Monday 25th – Start of the Christmas markets –
cold crisp weather. Bought some DVDs
from the bargain boxes outside the shop on Schönhauser Allee. Wandered down to the market at the
Kulturbrauerei, & had flammkuchen from the man in the funny hat. So delicious, especially with the
fairy-liquid coloured garlic sauce. Stopped
on the way back for coffee at Atopia.
Think the wintry weather has finally rolled into town.
And this, from July, is no better:
Sunday 6th – Baking hot. We walked down to the Mauerpark, loped around
the flea market then down to La Focacceria for a couple of slices of
pizza. Bought a bottle of water in Gleimstrasse
and poured some over my head just to cool down.
In the evening we had a few beers at Wohnzimmer, sitting outside.
It’s hardly Samuel Pepys.
All that my diary is able to tell really me is that on a particular day
I’d been in a particular bar or café or walked down a particular street, with a
few mentions of the weather thrown in. I
have attempted to address this by writing more fully about my day to day
experiences but I wonder if it’s even possible to produce an accurate account
of something while you are actually immersed in it and whether it might only be
later, when you are able to properly reflect, that you can begin to deal with
it appropriately.
Another reason for my lack of productivity in this could
also be that I’ve been having such a bloody good time.

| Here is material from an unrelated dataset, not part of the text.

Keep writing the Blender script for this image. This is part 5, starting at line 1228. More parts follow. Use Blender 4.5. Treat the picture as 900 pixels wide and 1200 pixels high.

Philip Larkin once said that happiness ‘writes
white’, that it produces only empty pages.
It’s certainly true that I can always find plenty to say about my more
negative experiences while trying to write interestingly about the brilliant
stuff is often just beyond me.
Part of the problem might also lie with Berlin itself. Back in June, I went to hear Rory MacLean
discuss his book, Berlin: Imagine a City.
One of the points that came up in the discussion was the difficulty of
writing about the city, as though it were somehow evading attempts to commit it
to paper.
But whilst my ability to write about my life in Berlin has
been somewhat inhibited at times, my creative imagination has flourished. Besides focusing, often manically, on the
various fictional pieces that I’ve been working on for years, I have found
myself writing down some of my experiences as though they too were events in a
fictional narrative. Approaching it this
way, treating myself as a character in my own ‘story’ and creating fictional
counterparts for the people I’ve come to know, has seemed a much easier
undertaking. I’ve tended mainly to do this when I’ve had my
more unusual or disorientating experiences so these accounts often have a
darkly comical feel. They also amount to
a sizeable narrative that bears only a passing resemblance to the characters or
events that inspired it. It’s very unreliable as a memoir but maybe in producing it I’ve inadvertently dug the foundations for my epic Berlin novel?